GIVEN REQUEST:
Pull out every line below containing the word "Python".

Items listed in a dataset:
++++

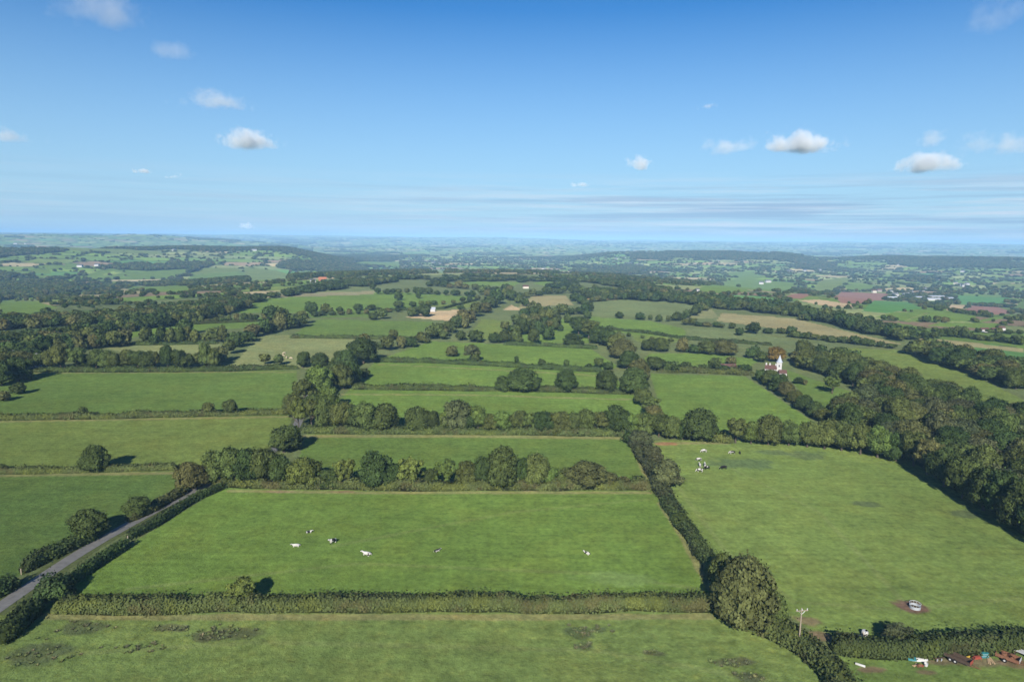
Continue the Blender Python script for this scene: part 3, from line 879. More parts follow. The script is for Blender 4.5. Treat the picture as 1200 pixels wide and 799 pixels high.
fill(WB, [(-220, 450), (-220, 424), (-40, 412), (60, 400), (150, 384), (230, 371), (290, 357), (292, 362), (220, 380), (140, 391), (95, 402), (48, 416), (30, 438)], 11, 8.5, ['d', 'D', 'd', 'm', 'o'])
WE = 'in the woodland belt beside the tan hillside field'
fill(WE, [(690, 350), (740, 352), (800, 356), (838, 362), (930, 371), (1000, 388), (1062, 402), (1066, 397), (1000, 381), (930, 364), (840, 355), (780, 350), (720, 345), (680, 346)], 12, 10, ['d', 'd', 'D', 'm'])
fill(WE, [(1062, 414), (1080, 411), (1130, 417), (1205, 433), (1205, 466), (1150, 445), (1100, 427)], 10, 10, ['d', 'm', 'o', 'm', 'd'])
WR = 'in the tree belt along the ridge'
fill(WR, [(280, 358), (340, 343), (400, 332), (470, 326), (500, 326), (440, 334), (345, 346), (300, 355)], 9, 12, ['d', 'D', 'd'], .46)
fill(WR, [(480, 327), (560, 323), (640, 326), (700, 338), (690, 344), (620, 333), (560, 330), (500, 331)], 8, 13, ['d', 'D', 'm'], .55)

# ------------------------------------------------------------------ the 300 trees that show largest are things of their own
ORD = 'first second third fourth fifth sixth seventh eighth ninth tenth eleventh twelfth thirteenth fourteenth fifteenth sixteenth seventeenth eighteenth nineteenth twentieth'.split() + \
      ['twenty ' + w for w in 'first second third fourth fifth sixth seventh eighth ninth'.split()] + ['thirtieth'] + ['thirty ' + w for w in 'first second third fourth fifth sixth seventh eighth ninth'.split()] + \
      ['fortieth'] + ['forty ' + w for w in 'first second third fourth fifth sixth seventh eighth ninth'.split()]
MASS = {WN, WB, WE, WR, RT}


def prio(t):
    return t['px'] * (1.5 if t['row'] not in MASS else 1.0)


for t in TREES:
    sx, sy, zz = to_pix(t['P'])
    t['vis'] = -40 < sx < 1240 and sy < 860; t['near'] = -320 < sx < 1500
OUTSIDE = [t for t in TREES if not t['vis'] and t['near']]
TREES = [t for t in TREES if t['vis']]
TREES.sort(key=prio, reverse=True)
SINGLES, REST = TREES[:296], TREES[296:] + OUTSIDE
rows = {}
for t in SINGLES:
    rows.setdefault(t['row'], []).append(t)
SHAPE = {'dome': 'domed', 'round': 'rounded', 'tall': 'tall', 'bush': 'leafy', 'open': 'thin', 'flat': 'flat'}
for rname, ts in rows.items():
    ts.sort(key=lambda t: t['sx'])
    for i, t in enumerate(ts):
        grp = 'trees ' + rname
        lab = t['label']
        small = t['H'] < 4.2 or t['kind'] == 'bush'
        noun = 'bush' if small else 'tree'
        if lab is None:
            if rname in MASS:
                lab = f"{WORD[t['c']]} broadleaf {noun} {rname}"
                grp = f"{WORD[t['c']]} {noun}s {rname}"
            else:
                lab = f"{WORD[t['c']]} {SHAPE[t['kind']]} {noun}, {ORD[i]} from left {rname}"
                if len(lab.replace(',', '').split()) > 16:
                    lab = f"{WORD[t['c']]} {noun}, {ORD[i]} from left {rname}"
        o = thing('bush' if small else 'tree', lab, 'bush' if small else 'tree', tuple(t['P']), random.uniform(0, 6.28), (t['W'] * .88, t['W'] * .88, t['H'] * .94), grp)
        me = slot_mesh(random.choice(CROWNS[t['kind']]))
        c = link(bpy.data.objects.new('crown', me), o)
        c.material_slots[0].link = 'OBJECT'; c.material_slots[0].material = LEAF[t['c']]
        link(bpy.data.objects.new('trunk', random.choice(TRUNKS)), o)
print('trees wanted', len(TREES), 'singles', len(SINGLES), {k: len(v) for k, v in rows.items()})


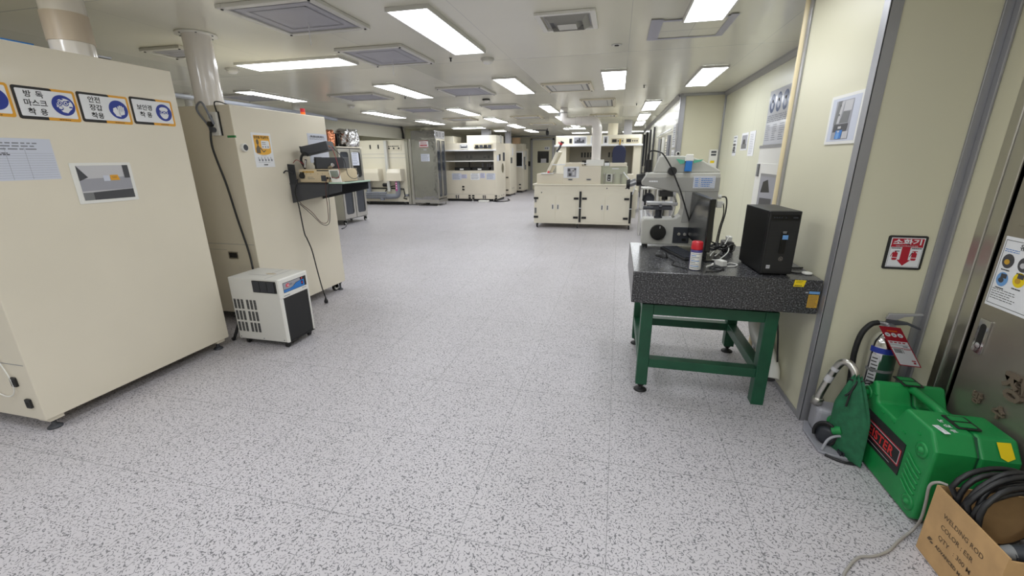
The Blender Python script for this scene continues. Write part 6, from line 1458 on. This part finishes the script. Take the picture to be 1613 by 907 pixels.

++++

EXERCISE SOLUTION:
Continue the Blender Python script for this scene: part 3, from line 879. More parts follow. The script is for Blender 4.5. Treat the picture as 1200 pixels wide and 799 pixels high.
The Blender Python script for this scene continues. Write part 6, from line 1458 on. This part finishes the script. Take the picture to be 1613 by 907 pixels.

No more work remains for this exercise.